-- Start of Material provided --

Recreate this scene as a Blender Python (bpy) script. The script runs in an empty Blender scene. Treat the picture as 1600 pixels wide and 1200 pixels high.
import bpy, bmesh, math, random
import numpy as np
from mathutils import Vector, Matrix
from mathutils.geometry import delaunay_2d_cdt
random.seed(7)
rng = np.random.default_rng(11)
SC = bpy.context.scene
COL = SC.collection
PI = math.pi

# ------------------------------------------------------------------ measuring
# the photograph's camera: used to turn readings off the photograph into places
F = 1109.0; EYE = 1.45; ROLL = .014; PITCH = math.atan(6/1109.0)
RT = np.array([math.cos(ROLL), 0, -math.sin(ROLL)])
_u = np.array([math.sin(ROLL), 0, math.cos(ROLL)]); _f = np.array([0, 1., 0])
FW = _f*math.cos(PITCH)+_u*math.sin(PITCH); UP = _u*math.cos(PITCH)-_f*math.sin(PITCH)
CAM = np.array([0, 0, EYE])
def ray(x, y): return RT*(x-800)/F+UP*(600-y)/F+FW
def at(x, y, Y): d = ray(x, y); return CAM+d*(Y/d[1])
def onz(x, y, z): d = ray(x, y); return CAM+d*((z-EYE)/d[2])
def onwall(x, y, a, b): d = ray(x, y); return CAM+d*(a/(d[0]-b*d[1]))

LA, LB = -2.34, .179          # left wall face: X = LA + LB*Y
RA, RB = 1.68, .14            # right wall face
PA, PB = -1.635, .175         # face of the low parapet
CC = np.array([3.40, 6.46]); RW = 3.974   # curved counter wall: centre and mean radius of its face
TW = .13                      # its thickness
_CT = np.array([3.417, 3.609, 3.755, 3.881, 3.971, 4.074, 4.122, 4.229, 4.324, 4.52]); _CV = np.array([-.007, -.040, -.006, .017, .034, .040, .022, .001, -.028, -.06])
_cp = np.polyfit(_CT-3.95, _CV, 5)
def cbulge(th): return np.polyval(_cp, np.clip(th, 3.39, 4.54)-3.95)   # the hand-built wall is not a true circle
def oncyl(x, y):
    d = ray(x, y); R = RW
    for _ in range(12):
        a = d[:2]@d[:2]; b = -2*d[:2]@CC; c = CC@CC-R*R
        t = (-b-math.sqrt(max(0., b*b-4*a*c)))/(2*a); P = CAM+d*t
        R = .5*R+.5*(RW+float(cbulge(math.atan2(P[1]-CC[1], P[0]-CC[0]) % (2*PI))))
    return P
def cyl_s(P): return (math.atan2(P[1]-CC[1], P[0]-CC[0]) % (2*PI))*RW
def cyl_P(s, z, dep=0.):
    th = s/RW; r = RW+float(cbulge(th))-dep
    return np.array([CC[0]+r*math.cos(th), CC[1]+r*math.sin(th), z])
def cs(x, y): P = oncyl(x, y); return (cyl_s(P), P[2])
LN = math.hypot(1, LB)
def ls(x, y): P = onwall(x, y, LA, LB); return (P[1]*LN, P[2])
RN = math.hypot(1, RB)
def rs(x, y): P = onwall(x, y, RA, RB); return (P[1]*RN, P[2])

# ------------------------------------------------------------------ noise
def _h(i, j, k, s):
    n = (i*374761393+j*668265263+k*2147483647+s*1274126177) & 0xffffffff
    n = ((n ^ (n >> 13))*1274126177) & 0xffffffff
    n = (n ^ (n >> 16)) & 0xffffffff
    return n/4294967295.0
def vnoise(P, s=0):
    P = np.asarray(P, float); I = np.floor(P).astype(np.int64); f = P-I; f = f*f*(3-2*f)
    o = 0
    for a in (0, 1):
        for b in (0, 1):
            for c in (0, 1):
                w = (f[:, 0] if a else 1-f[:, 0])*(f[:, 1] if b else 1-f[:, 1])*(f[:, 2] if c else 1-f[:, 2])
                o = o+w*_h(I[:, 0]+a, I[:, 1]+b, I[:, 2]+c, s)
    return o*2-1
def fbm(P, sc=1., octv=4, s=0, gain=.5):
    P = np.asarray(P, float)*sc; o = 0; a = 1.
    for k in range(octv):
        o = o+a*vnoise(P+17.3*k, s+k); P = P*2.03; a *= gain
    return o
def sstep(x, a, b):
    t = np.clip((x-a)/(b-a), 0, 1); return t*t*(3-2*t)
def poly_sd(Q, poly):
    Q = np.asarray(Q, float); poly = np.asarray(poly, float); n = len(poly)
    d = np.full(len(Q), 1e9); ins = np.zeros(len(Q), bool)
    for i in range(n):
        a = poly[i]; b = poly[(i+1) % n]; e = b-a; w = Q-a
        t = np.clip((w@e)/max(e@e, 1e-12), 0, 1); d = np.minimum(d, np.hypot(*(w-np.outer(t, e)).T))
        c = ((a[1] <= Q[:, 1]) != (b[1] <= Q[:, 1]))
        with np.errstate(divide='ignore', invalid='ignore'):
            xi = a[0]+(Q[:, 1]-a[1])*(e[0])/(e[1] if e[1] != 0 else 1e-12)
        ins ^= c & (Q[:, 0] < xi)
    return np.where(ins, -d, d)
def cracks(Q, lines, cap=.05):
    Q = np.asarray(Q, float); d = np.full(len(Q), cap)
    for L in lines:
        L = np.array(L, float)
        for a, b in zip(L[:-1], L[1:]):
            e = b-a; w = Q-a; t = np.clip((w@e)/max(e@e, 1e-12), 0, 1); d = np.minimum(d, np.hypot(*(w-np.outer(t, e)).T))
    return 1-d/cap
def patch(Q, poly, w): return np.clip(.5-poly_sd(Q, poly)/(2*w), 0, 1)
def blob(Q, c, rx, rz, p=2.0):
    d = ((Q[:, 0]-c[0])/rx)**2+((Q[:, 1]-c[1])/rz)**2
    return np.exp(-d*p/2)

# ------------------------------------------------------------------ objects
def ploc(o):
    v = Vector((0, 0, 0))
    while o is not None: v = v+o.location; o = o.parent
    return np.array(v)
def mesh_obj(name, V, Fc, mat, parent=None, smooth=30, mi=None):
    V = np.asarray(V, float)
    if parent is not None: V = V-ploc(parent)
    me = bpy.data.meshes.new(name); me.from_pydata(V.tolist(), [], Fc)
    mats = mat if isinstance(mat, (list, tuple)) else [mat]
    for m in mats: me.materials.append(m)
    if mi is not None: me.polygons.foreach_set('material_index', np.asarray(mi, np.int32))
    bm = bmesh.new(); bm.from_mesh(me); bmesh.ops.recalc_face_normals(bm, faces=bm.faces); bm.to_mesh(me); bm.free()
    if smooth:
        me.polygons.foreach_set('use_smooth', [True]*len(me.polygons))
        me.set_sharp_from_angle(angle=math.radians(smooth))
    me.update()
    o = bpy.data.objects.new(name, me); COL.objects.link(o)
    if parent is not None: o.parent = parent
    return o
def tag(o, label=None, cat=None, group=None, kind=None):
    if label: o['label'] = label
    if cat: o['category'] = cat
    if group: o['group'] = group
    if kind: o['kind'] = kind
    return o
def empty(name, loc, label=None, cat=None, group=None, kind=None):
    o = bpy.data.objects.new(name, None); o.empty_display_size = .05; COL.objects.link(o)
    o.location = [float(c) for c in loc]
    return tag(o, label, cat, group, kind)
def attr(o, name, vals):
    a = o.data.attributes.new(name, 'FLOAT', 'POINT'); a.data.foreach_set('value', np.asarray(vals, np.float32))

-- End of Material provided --

> **Problem to work on**: Each line from the start of the listing above through the line containing "PI = math.pi" should be copied exactly, please, with no other lines added.

> **Result of the exercise**:
Recreate this scene as a Blender Python (bpy) script. The script runs in an empty Blender scene. Treat the picture as 1600 pixels wide and 1200 pixels high.
import bpy, bmesh, math, random
import numpy as np
from mathutils import Vector, Matrix
from mathutils.geometry import delaunay_2d_cdt
random.seed(7)
rng = np.random.default_rng(11)
SC = bpy.context.scene
COL = SC.collection
PI = math.pi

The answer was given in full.